In the rural provinces of the Amazon, liberation theology is also being applied through the church's activism in land conflicts, which continue to spark violence. An American nun, Dorothy Stang, was murdered earlier this year in the northern state of Para, where she fought property holders to secure land for poor peasants.

Bishop Pedro Casadaliga, 77, from the eastern state of Mato Grasso, said he had long followed the tenets of liberation theology. In the 1980s, he recounted in a telephone interview, he was called to Rome to meet with church officials who were alarmed by his support of Nicaraguan revolutionaries and his public statements that powerful countries had "sucked the blood" from Latin America.

Casadaliga survived the scolding and continued his church work until this year, when he said he was granted a request for retirement. Then he added a bitter comment about Benedict, his theological nemesis.
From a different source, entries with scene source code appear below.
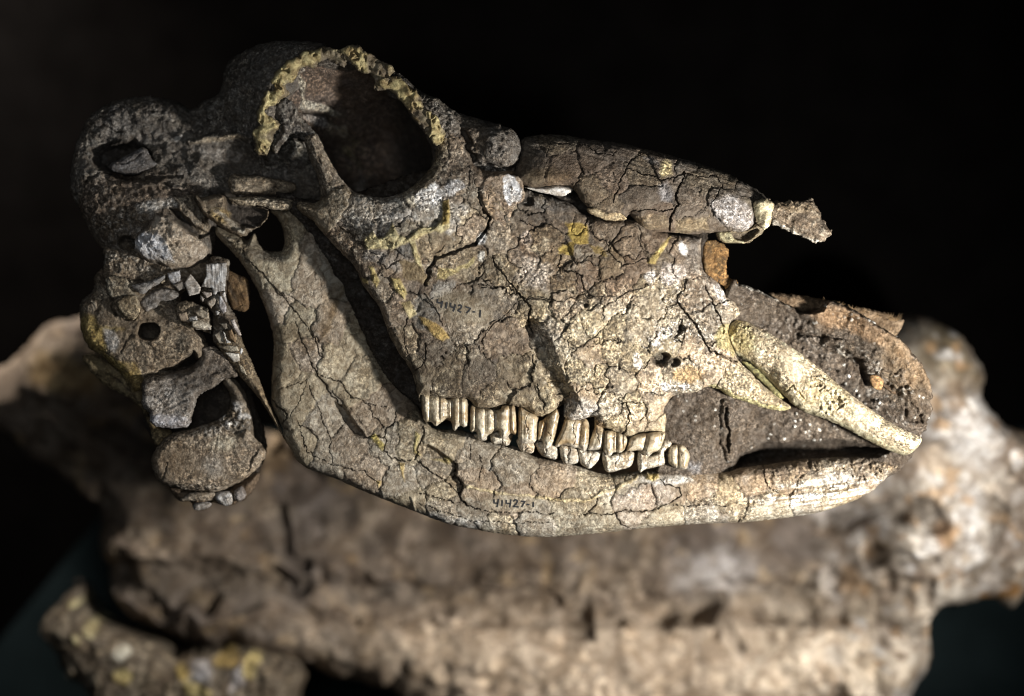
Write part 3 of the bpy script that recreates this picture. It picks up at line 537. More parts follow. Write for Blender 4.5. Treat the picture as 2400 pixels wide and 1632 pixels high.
core = P('0', '640 440 760 470 1050 380 1250 360 1420 400 1600 440 1660 520 1650 640 1690 760 1640 860 1560 920 1540 1010 1400 1040 1200 1010 1000 980 985 960 900 880 820 720 760 600 700 520')
f2_ = Field(core, g=4, rag=2, seed=13, zref=0); f2_.Z[:] = 4; f2_.rough(8, 40, 3, 12); f2_.base((.045, .038, .032), .8); f2_.popcorn(np.ones(f2_.X.shape) * .6, 16, 8, 3, (.12, .11, .1), .6); f2_.round(20, 16)
f2_.build('sediment_core', M_earth, skull, bottom=60)
# ------------------------------------------------------------------ inked numbers
M_ink = bpy.data.materials.new('black_ink'); M_ink.use_nodes = True
M_ink.node_tree.nodes['Principled BSDF'].inputs['Base Color'].default_value = (.008, .008, .009, 1); M_ink.node_tree.nodes['Principled BSDF'].inputs['Roughness'].default_value = .5
def ink(field, strokes, k, w, parent, lab):
    V = []; F = []; zc = 1 - field.zref / H
    for s_ in strokes:
        p = np.array(P(k, s_)); q = [p[0]]
        for i in range(len(p) - 1):
            n = max(1, int(np.hypot(*(p[i + 1] - p[i])) / 1.5))
            for j in range(n): q.append(p[i] + (p[i + 1] - p[i]) * (j + 1) / n)
        q = np.array(q); b0 = len(V)
        for i in range(len(q)):
            t = q[min(i + 1, len(q) - 1)] - q[max(i - 1, 0)]; t = t / (np.hypot(*t) + 1e-6); nn = np.array((-t[1], t[0])) * w / 2
            zm = max(field.zat(q[i][0] + a_, q[i][1] + b_) for a_ in (-2, 0, 2) for b_ in (-2, 0, 2)) + .8
            for dz in (0, -2):
                for sg in (-1, 1):
                    x, y = q[i] + nn * sg; V.append(((x - CX) * zc * S, -(y - CY) * zc * S, (zm + dz) * S))
            if i:
                a_ = b0 + 4 * (i - 1); b_ = a_ + 4
                F += [(a_, a_ + 1, b_ + 1, b_), (a_, b_, b_ + 2, a_ + 2), (a_ + 1, a_ + 3, b_ + 3, b_ + 1)]
    me = bpy.data.meshes.new('inked_number'); me.from_pydata(V, [], F); me.update(); me.materials.append(M_ink)
    o = bpy.data.objects.new('inked_number', me); COL.objects.link(o); o.parent = parent; o['label'] = lab
ink(FACE, ['535 480 524 575 645 595', '670 535 652 610 630 720', '795 570 770 660 760 745', '893 580 886 690 998 722', '1024 625 994 730 956 822', '1095 670 1150 640 1190 680 1160 740 1085 790 1130 820 1180 840', '1290 690 1430 735 1380 800 1320 865', '1485 830 1560 832', '1700 780 1690 880 1682 985'], 'f', 3.6, face_o, 'handwritten black number 41427-1 on the cheek')

# ------------------------------------------------------------------ nasal bone
nas = P('6', '375 330 400 240 500 205 700 200 900 235 1200 270 1400 320 1700 400 2000 500 2304 670') + P('d', '1110 280 1100 400 1060 600 960 700 830 660 800 725 620 830 450 815 220 825 0 835') + P('6', '1750 985 1580 970 1500 965 1350 945 1240 835 1205 865 1090 872 1000 835 880 745 800 640 700 610 500 632 430 610 350 560')
f = Field(nas, g=1.8, rag=1.6, ragsc=9, seed=6, zref=80)
f.Z = rbf(f.X, f.Y, [(1230, 340, 50), (1230, 400, 92), (1300, 330, 60), (1300, 420, 112), (1400, 340, 58), (1400, 420, 104), (1430, 490, 116), (1500, 360, 62), (1520, 450, 106), (1540, 520, 104), (1600, 380, 60), (1640, 460, 96), (1650, 530, 92), (1700, 420, 58), (1720, 480, 88), (1740, 530, 88), (1800, 470, 50), (1790, 510, 60)])
f.rough(4, 50, .7, 7); f.base((.135, .104, .076), .28)
f.paint(f.ell(1400, 440, 180, 50, 8, .5) * .6, (.155, .12, .088), .5); f.paint(sstep(.1, .5, f.n(50, 3, 3)) * .6, (.085, .07, .056)); f.paint(f.ell(1270, 415, 60, 20, 0, .5) * .7, (.15, .105, .055))
top = sstep(0, 40, 60 - (f.Y - (318 + np.clip(f.X - 1330, 0, 900) * .30))); f.paint(top * .5, (.115, .105, .09), .8)
f.plates([(1250, 370), (1320, 390), (1390, 450), (1300, 330), (1400, 370), (1430, 415), (1500, 400), (1500, 470), (1450, 340), (1560, 370), (1640, 410), (1620, 480), (1540, 520), (1700, 470), (1640, 520), (1700, 420), (1620, 385), (1760, 490), (1760, 440), (1420, 500)], 10, 1.1, 4, .14, .03)
fibm = top; st = fbm(f.X / 8 + f.Y / 40, f.Y - .3 * f.X, 5, 2, 9); f.Z += 3 * st * fibm; f.paint(sstep(.1, .6, -st) * fibm * .5, (.04, .034, .028))
for s_, w, dp in (('1655 510 1600 650 1590 720 1610 760 1560 850 1550 950', 6.5, 24), ('1340 360 1230 410 1220 480 1150 600 1110 750', 4, 12), ('880 480 810 620 820 750', 3, 9), ('640 250 600 400 570 550', 2, 5), ('1650 520 1900 540 1960 620 1860 740 1870 850', 3, 9), ('1230 480 1380 530 1520 570 1650 510', 4, 11), ('1230 820 1350 800 1560 800', 4, 11), ('1100 480 1130 600 1000 560 900 500', 2.5, 6), ('620 260 640 280 900 300 1000 350 1100 380 1130 340', 3.4, 10)):
    f.crack(P('6', s_), w * .55, dp, 4)
for k, s_, c, h in (('6', '1480 450 1530 410 1570 440 1560 520 1500 550 1480 500', (.48, .40, .22), 1), ('6', '1860 720 2000 680 2150 760 2230 850 2180 930 2080 965 1950 900 1860 800', (.33, .31, .3), 0), ('6', '1450 600 1520 580 1580 680 1560 750 1480 720', (.21, .2, .2), 0), ('6', '1260 860 1520 820 1550 940 1350 960 1280 900', (.2, .155, .1), 0), ('6', '1600 880 1840 850 1850 960 1600 970', (.24, .19, .12), 0), ('6', '1320 390 1440 400 1480 450 1380 450', (.18, .17, .165), 0)):
    m = f.poly(P(k, s_), 6, 8); f.paint(m * .8, c, .85); f.Z += h * m
f.round(52, 26)
f.build('nasal_bone', M_bone, skull, bottom=60, Rb=40, label='long brown nasal bone cracked across')

def nosetip(f): fib(f, 32, 6, 6, .6); f.popcorn(np.ones(f.X.shape) * .5, 12, 8, 6, (.46, .42, .34), .6); f.paint(f.ell(1860, 485, 40, 14, 10) * .8, (.21, .165, .11)); f.paint((1 - sstep(2, 6, f.dline(P('d', '1060 680 1250 775 1420 885 1640 950 1800 1005'), 3))) * .8, (.6, .57, .5))
small('nasal_tip', P('d', '960 330 1280 345 1400 340 1520 350 1620 300 1700 335 1780 460 1850 620 1990 810 1930 930 1800 1010 1640 950 1420 880 1250 770 960 640'), lambda X, Y: 56 + 0 * X, (.165, .13, .095), skull, 34, 22, rag=8, seed=60, fn=nosetip)
small('plaster_cap', P('d', '780 350 900 300 1000 300 1095 360 1100 440 1060 600 1035 720 950 795 850 680 800 560 768 470'), 84, (.50, .44, .30), skull, 26, 18, rag=4, seed=61, mat=M_plaster, fn=lambda f: (f.bump(1797, 520, 8, 18, 6), f.popcorn(f.ell(1790, 488, 20, 14, 0, .4) * .5, 7, -4, 5, (.5, .42, .2), .5)), label='cream plaster cap at the end of the nasal bone')
def loopfn(f): m = f.poly(P('d', '430 830 620 830 820 760 850 790 760 900 640 970 520 960 450 900'), 3, 3); f.Z -= 22 * m; f.paint(m * .85, (.07, .055, .04), .9); f.paint(f.poly(P('d', '210 820 400 810 440 900 540 960 640 965 620 995 330 985 220 900'), 3, 2) * .9, (.30, .275, .175), .7); fib(f, 80, 1.5, 4, .2)
small('nasal_floor', P('d', '200 815 420 790 640 800 830 680 940 780 900 860 760 960 690 992 500 995 330 988 225 930'), 58, (.2, .165, .11), skull, 26, 9, rag=1, seed=62, fn=loopfn)
small('vomer_plate', P('7', '1480 225 1600 215 1665 270 1670 330 1655 420 1665 470 1700 510 1740 520 1745 560 1720 640 1620 560 1540 500 1480 440'), 8, (.20, .115, .045), skull, 10, 6, rag=3, ragsc=7, seed=63, bottom=8, fn=lambda f: f.paint(sstep(.0, .4, f.n(20, 2, 9)) * .6, (.11, .075, .035)), label='thin orange brown bone sheet in the nose opening')
small('white_chip', P('6', '420 620 520 625 640 610 740 612 800 630 790 660 720 690 640 680 540 660'), 90, (.60, .57, .52), skull, 16, 9, rag=1, seed=64, mat=M_smooth, spk=.2, label='smooth white chip tucked under the nasal bone')
small('white_chip', P('6', '900 790 990 780 1060 810 1130 790 1210 850 1200 875 1090 878 980 850'), 112, (.34, .27, .17), skull, 16, 8, rag=2, seed=65, spk=.8)
small('lacrimal_chip', P('0', '1128 450 1140 415 1190 408 1222 424 1228 465 1206 486 1190 530 1160 520 1134 486'), 103, (.27, .21, .155), skull, 8, 6, rag=7, seed=66, fn=lambda f: (f.paint(f.ell(1200, 446, 17, 36, -18, .15, .8), (.66, .66, .67), .6), f.popcorn(np.ones(f.X.shape) * .4, 11, 4, 3, (.42, .38, .32), .6), f.crack([(1150, 425), (1160, 470), (1185, 500)], 3, 7)))

# premaxilla
def pmx(f):
    f.round(52, 36)
    f.paint(sstep(0, 1, f.ell(1930, 925, 60, 40, 30, .4)) * .6, (.4, .34, .2), .9)
    f.popcorn(f.ell(1930, 925, 62, 44, 35, .5), 12, 12, 7, (.55, .5, .38), .4, (.07, .05, .025)); f.popcorn(f.ell(1740, 790, 40, 44, 0, .5) * .7, 9, 5, 12, (.42, .38, .2), .5, (.1, .08, .03)); f.paint(f.ell(1730, 790, 34, 50, -30, .5) * .6, (.36, .31, .14), .8); f.popcorn(f.ell(1850, 900, 14, 60, -40, .4) * .4, 9, 4, 7, (.6, .58, .45), .5)
    f.ridge([(1985, 940), (2060, 995), (2140, 1040)], 26, 12); f.ridge([(1730, 790), (1800, 830), (1880, 900)], 40, 12); f.bump(1800, 850, 40, 20, -10, 40); f.crack(P('10', '520 640 560 700 600 790'), 4, 8); f.crack(P('10', '960 1060 1010 1000 1060 1080 1150 1130'), 3, 8, 5, .5, (.2, .16, .06)); f.crack(P('10', '1180 950 1220 920 1280 960'), 3, 6)
    lo = (1 - sstep(0, 26, f.sdf)) * sstep(0, 60, (f.Y - 770) - (f.X - 1700) * .55); f.paint(lo * .85, (.40, .37, .25), .1)
    c, n_ = math.cos(math.radians(33)), math.sin(math.radians(33)); u = f.X * c + f.Y * n_; v = -f.X * n_ + f.Y * c; s2 = fbm(u / 9, v, 4, 2, 3); f.Z += 1.6 * s2 * lo; f.paint(lo * .3 * sstep(.1, .5, s2), (.2, .2, .1))
small('premaxilla', P('10', '440 690 440 600 500 520 600 480 780 562 980 682 1130 790 1300 930 1420 1030 1550 1130 1700 1240 1880 1345 2010 1400 1985 1480 1900 1538 1780 1510 1640 1450 1500 1372 1300 1272 1100 1200 1010 1140 950 1078 850 980 740 880 600 780 470 760'),
      lambda X, Y: 12 + 60 * sstep(1690, 1850, X) + 10 * np.clip((X - 1900) / 100, 0, 1) - (X - 1700) * .05, (.50, .425, .305), skull, 0.1, 10, rag=2, seed=67, g=1.6, bottom=70, rough=(8, 60, 2.0, 9), spk=.6, fn=pmx, label='pale cream rod of the snout tip bone')
small('palate_strip', P('10', '620 810 700 840 860 970 960 1090 900 1100 800 1000 700 900'), 20, (.16, .15, .07), skull, 14, 10, seed=68)

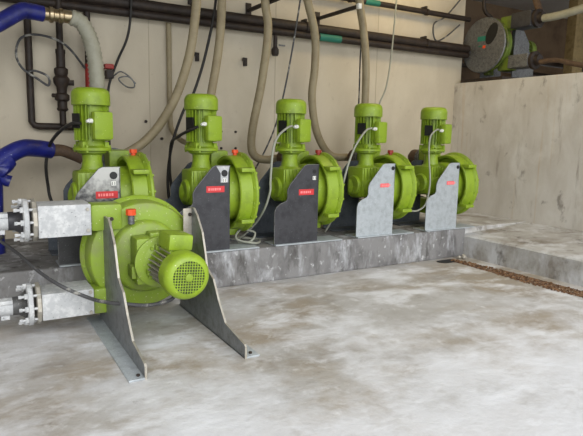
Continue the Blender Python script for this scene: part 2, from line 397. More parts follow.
ROWP = [(0, .855), (-.15, .855), (-.185, .84), (-.36, .64), (-.385, .59), (-.385, .50), (-.40, .47), (-.47, .445), (-.52, .41), (-.54, .36), (-.54, .0), (0, .0)]
FRONTP = [(.02, .93), (-.06, .93), (-.13, .88), (-.24, .76), (-.30, .61), (-.335, .50), (-.40, .46), (-.47, .43), (-.57, .29), (-.70, .15), (-1.03, .10), (-1.045, .085), (-1.045, 0), (.30, 0), (.30, .06), (.10, .30), (.10, .84)]
def bracket(parent, side, prof, m, foot, fl, edge=None, y1=.32, tab=.065, x0=None):
    """steel plate in the y-z plane at x=side*.345, foot flange outwards, fixing tab inwards at y=0"""
    x = side*.345 if x0 is None else x0; th = .014
    b = MB(); b.prism([(x-side*th, y, z) for y, z in prof], (side*th, 0, 0), m, .002)
    y0 = min(p[0] for p in prof)
    xa, xb = sorted((x-side*th, x+side*fl))
    if prof is ROWP: xa, xb = sorted((x-side*.22, x+side*.035))
    b.box((xa, y0, 0), (xb, y1, .014), .003, foot or m)
    xa, xb = sorted((x-side*tab, x))
    zt = prof[0][1]
    b.box((xa, -.012, zt-.30), (xb, .0, zt-.005), .003, edge or m)
    if edge:
        pts = prof[:13] if len(prof) > 14 else prof[:11]
        for (p, q) in zip(pts, pts[1:]):
            c = Vector((0, (p[0]+q[0])/2, (p[1]+q[1])/2)); d = Vector((0, q[0]-p[0], q[1]-p[1])); L = d.length
            a = math.atan2(d.z, d.y)
            t = bmesh.new(); bmesh.ops.create_cube(t, size=1); bmesh.ops.scale(t, vec=(.0152, L, .004), verts=t.verts)
            b.merge(t, edge, Matrix.Translation((x-side*th/2, c.y, c.z)) @ Matrix.Rotation(a, 4, 'X'))
    o = b.build('bracket', m, parent)
    return o

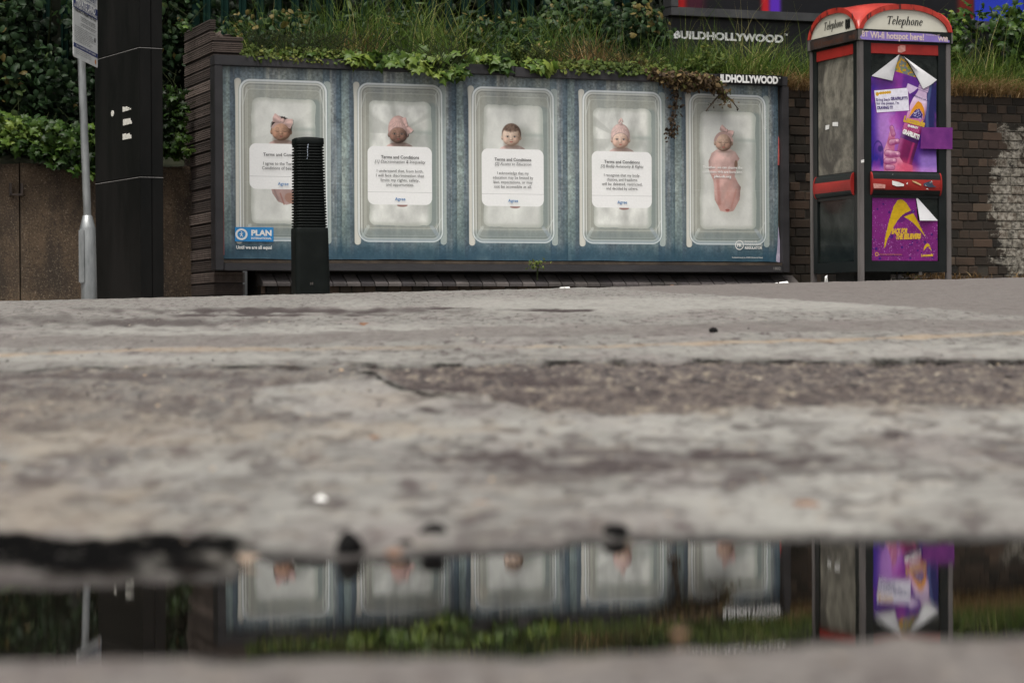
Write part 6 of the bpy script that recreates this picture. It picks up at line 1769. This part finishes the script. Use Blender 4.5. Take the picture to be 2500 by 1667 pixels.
ivy_sheet('ivy', sheet(-9, -4.6, .78, 1.35, lambda t: 1.95+.1*np.sin(t*2), 2500, lambda t: .5+.1*np.sin(t*5)), 'ivy on the concrete wall beyond the left edge of the picture', .075, tmean=.5, up=.9)
ivy_sheet('ivy', sheet(-0.75, -0.1, .70, .95, lambda t: 2.7+0*t, 900, lambda t: 1.15+0*t, .40), 'narrow curtain of ivy against the back of the brick pier', .06, tmean=.22)
# -- on the wall over the billboard
def tpx(px, py=150, b=0.1): return on_plane(px, py, W(0, b, 0), YAW)
def pxz(px, py, b=0.1):
    return tpx(px, py, b)
def sheet_px(poly_top, poly_bot, b0, b1, n, thr=.34):
    """leaves between two outlines measured on the wall plane"""
    xs = g.uniform(poly_top[0][0], poly_top[-1][0], n*2)
    T = np.interp(xs, [p[0] for p in poly_top], [p[1] for p in poly_top]); B = np.interp(xs, [p[0] for p in poly_bot], [p[1] for p in poly_bot])
    s = g.random(n*2)
    z = B+(T-B)*s; b = b0+(b1-b0)*np.clip(s, 0, 1)*g.random(n*2)
    k = fbm(xs*4, z*4, 3, 12) > thr
    return Wn(xs[k], b[k], z[k])[:n]
def line(pts, b=-.05): return [tpx(x, y, b) for x, y in pts]
ivy_sheet('ivy', sheet_px(line([(850,128),(930,135),(1000,120),(1100,125),(1200,138),(1330,150),(1345,155)]), line([(850,148),(930,156),(1010,165),(1060,172),(1100,188),(1150,175),(1200,163),(1300,170),(1345,165)]), -.10, .25, 470, .32), 'bright ivy with large star leaves hanging over the top rail of the billboard', .092, tmean=.62, up=.8)
ivy_sheet('ivy', sheet_px(line([(1020,160),(1060,165),(1125,165)]), line([(1020,165),(1075,196),(1125,178)]), -.12, -.07, 40, .0), 'lowest spray of ivy dangling onto the top of the second poster', .085, tmean=.72, up=.5, spread=.4)
ivy_sheet('ivy', sheet_px(line([(640,118),(850,125)]), line([(640,143),(850,150)]), -.03, .25, 300, .3), 'thin creeping ivy on the left end of the billboard top', .06, tmean=.55)
ivy_sheet('weed_fringe', sheet_px(line([(1335,150),(1450,140),(1560,150),(1650,158)]), line([(1335,170),(1450,176),(1560,180),(1650,186)]), -.06, .25, 900, .25), 'fringe of small leaved weeds along the billboard top before the dried vine', .045, M_WEED, .5, T_SM, 'weeds', group='leafy fringes on the billboard top')
ivy_sheet('weed_fringe', sheet_px(line([(600,112),(720,112),(860,120)]), line([(600,140),(720,146),(860,153)]), -.05, .25, 900, .25), 'fringe of small leaved weeds along the left end of the billboard top', .042, M_WEED, .42, T_SM, 'weeds', group='leafy fringes on the billboard top')
# weeds along the top: small tufted plants, each its own
GRP = 'weeds growing on the wall above the billboard'
def weed(px, py_base, hpx, wpx, label, mat=M_WEED, tmpl=T_SM, size=.035, n=380, b=.35, tmean=.5, group=GRP, name='weed', up=.6, down=-.2):
    t, z0 = tpx(px, py_base, b); s = 5903/20.5; h = hpx/s; w = wpx/s/2
    root, p0 = plant(name, (t, b, z0), label, 'plant', group)
    gg = np.random.default_rng(int(px)); mbx = MB(); P_ = []
    ns = max(4, int(w*22))
    for i in range(ns):
        a = gg.uniform(0, 6.28); r = w*gg.uniform(.1, 1); hh = h*gg.uniform(.55, 1)*(1-.3*r/w)
        tip = np.array((math.cos(a)*r, math.sin(a)*r*.5, hh))
        base = tip*(.25, .25, 0)-np.array((0, 0, .12)); mid = (base+tip)/2+np.array((0, 0, .10*h))-tip*(.15, .15, 0)
        mbx.tube([base, mid, tip], [.004, .003, .001], 4)
        m = n//ns; u = gg.random(m)**.7
        P_.append(((1-u)**2)[:, None]*base+(2*u*(1-u))[:, None]*mid+(u**2)[:, None]*tip+gg.normal(0, size*.55, (m, 3)))
    P_ = np.concatenate(P_); k = len(P_)
    leaves('foliage', P_, size*gg.uniform(.5, 1.3, k), facing(k, .8, up, .7, gg), tmpl, mat, np.clip(tmean+.3*(P_[:, 2]/max(h, .01)-.5)+gg.normal(0, .2, k), 0, 1), root, down, gg)
    mbx.build('stem', M_STEM, root)
    return root
weed(655, 150, 120, 60, 'tall broad leaved weed standing against the green fence at left', M_BR, T_BR, .09, 60, .45, .75)
for i, (px, hp, wp, lb) in enumerate([(690,45,120,'low grey green weed near the left end of the billboard top'), (780,50,140,'brownish umbel weed above the first poster'), (880,40,120,'low feathery weed left of the hanging ivy'),
        (1240,85,150,'tangled grey green weed above the third poster'), (1330,75,150,'brown tinged bushy weed right of the third poster centre'), (1460,50,90,'rounded yellow green weed before the dry tuft'),
        (1530,60,110,'ragged olive weed above the fourth poster'), (1600,70,120,'leafy olive weed at the left foot of the white lettering'), (1680,60,130,'rusty green weed above the dried vine'), (1720,95,110,'nettle like weed in front of the first white letters'), (1850,40,90,'low weed over the small name plate')]):
    weed(px, 152+(px-560)*.034, hp, wp, lb, M_WEED, T_SM, .034, int(wp*3.4), .30, .45+.1*math.sin(i*2))
for i, (px, hp, lb) in enumerate([(760,150,'thin arching weed with long leaves before the fence, leftmost'), (880,155,'long leaved dark weed before the fence above the ivy'), (1000,160,'tall willowy weed rising over the hanging ivy'), (1120,165,'tall willowy weed with drooping leaves, right of the ivy top'),
        (1190,170,'tallest willowy weed above the third poster'), (1290,150,'willowy weed with pale shoots above the third poster right half'), (1400,140,'dark leafy weed beside the dense green bush')]):
    weed(px, 158+(px-560)*.03, hp, 95, lb, M_BR, T_NAR, .115, 190, .75, .62, 'tall willowy weeds before the green fence', 'tall_weed', .9, .2)
for i_, (t_, lb_) in enumerate([(.75, 'loose dark weeds at the foot of the fence above the first poster'), (1.75, 'loose dark weeds at the foot of the fence above the second poster'), (2.75, 'loose dark weeds at the foot of the fence above the third poster')]):
    bush(t_, 1.15, 2.25, .55, .22, .34, 1100, .055, lb_, M_BR, T_NAR if i_ % 2 else T_BR, 'weed_clump', 'weeds', 'weed clumps along the fence', .72, 4, .44, stem_n=12)
bush(3.60, 1.30, 2.35, .45, .30, .42, 1600, .07, 'dense green bush behind the grass left of the upper billboard', tmean=.55, thr=.36, name='bush')
bush(4.20, 1.35, 2.35, .30, .25, .40, 900, .065, 'small green bush touching the left leg of the upper billboard', tmean=.6, thr=.36, name='bush')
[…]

"I think the pope should ask for retirement as well," Casadaliga said. Still, he tempered his criticism with hope, saying it was too early to tell how the pope might respond to the new strain of liberation theology. He also noted that Benedict's first speeches have struck harmonious chords aimed at unifying the church -- even among members like himself who fell out of favor decades ago and remain at odds with the official line.

"When [Benedict] was young, he had very progressive ideas," Casadaliga said. "Maybe he will open his mind again."